They’re planting the seeds for a consensus alternative to traditional rating agency models.
The rating agencies are faced with another existential crisis for their business models. On the one hand, financial reform legislation might turn them into public utilities. And on the other, the Securities and Exchange Commission, if its Well’s Notice to Moody’s is to be taken seriously, is opening the latest legal challenge to strip their ratings of their First Amendment shield, thereby opening them to lawsuits that could quickly render them insolvent.
Politicians meanwhile are talking out of both sides of their mouths, saying that rating agencies were either not rigorous enough (in the case of structured CDOs) or too rigorous (in the case of concerns about sovereign debt levels). One solution, then, is to dictate what they can cover and influence what they can say. In this sort of reality, needless to say the prudential value of ratings for investment policies or financial regulations ratings will become even more questionable. So what will regulators do?
For one, they are scrambling to find alternative arbiters of credit risk that they can easily draft into new regulatory language. As treasurers know in seeking to the same for their company’s own investment policies, this is no easy task. There are certainly plenty of candidates, but the government’s own long-term policy of embedding the Big Three ratings into its investment rules has raised significant barriers to entry.

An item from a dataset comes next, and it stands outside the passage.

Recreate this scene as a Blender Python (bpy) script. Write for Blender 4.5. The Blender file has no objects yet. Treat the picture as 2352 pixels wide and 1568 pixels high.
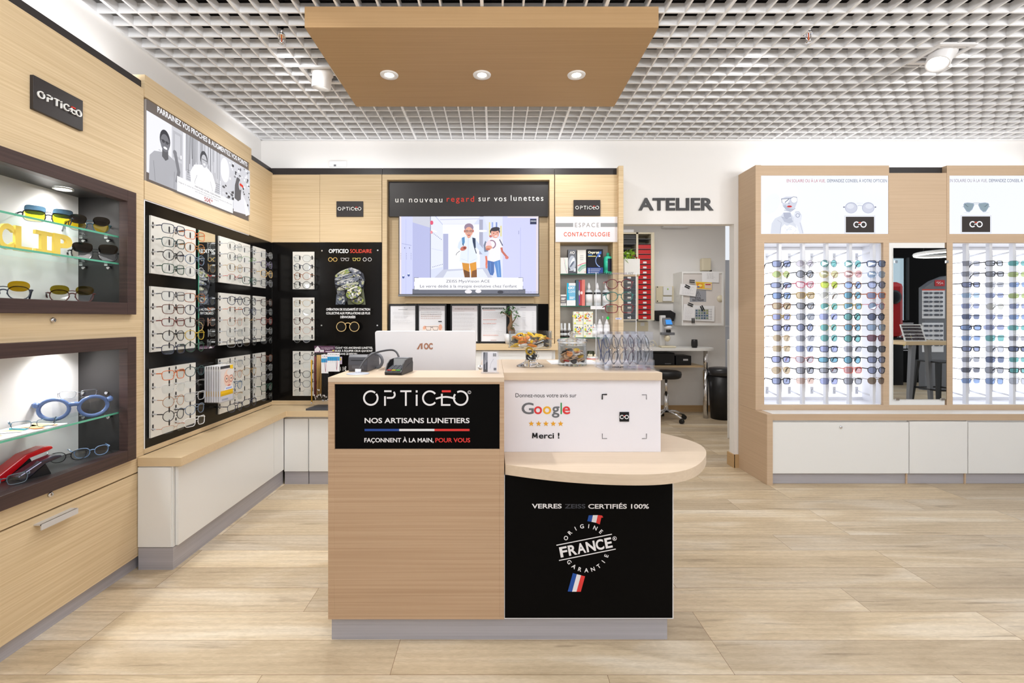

In the meantime, another route would be to supplement rating language in regulations with requirements for investors to perform and attest to their own risk assessments to validate that of the external rating agencies. This, of course, runs counter to both the inclination and resources of the great majority of institutional investors around the world, but shouldn’t be dismissed outright nonetheless.
A first step in this direction is seen in the SEC’s proposed rules for asset-backed securities, whereby among other things, issuers would be required to provide ample data in machine readable format (e.g., XML) so as to allow investors to perform their own analysis—in other words, create their own rating. While initially, this self-analysis could be compared against the letter grades of the rating agencies, eventually a poll or consensus rating might be formulated using these investor-generated “ratings” as they are disclosed. It wouldn’t be long before some service or competing services would seek to collect and aggregate these investor-generated ratings. Again, these would probably have the vanishingly small predictive value of consensus forward earnings per share estimates aggregated by Bloomberg and its competitors, but would at least provide a broader market view to test the raters’ own estimates.
Indeed, such a consensus might be preferable to credit default swap spreads, which reflect the opinions of entities with no real understanding of the underlying’s credit. At least with the ABS, there would be some data for those investors with analytic gumption and resources to work with.
Once the market accepted one of the new aggregators’ consensus rating, regulations could move from having entities validate a Moody’s or S&P rating to the consensus number—and perhaps the current NRSOs would get into this business themselves. While this could substitute one set of flawed analysis for another—imagine if stock investment guidelines were determined by consensus forward EPS estimates—it might provide some advantage to current ratings oligopoly.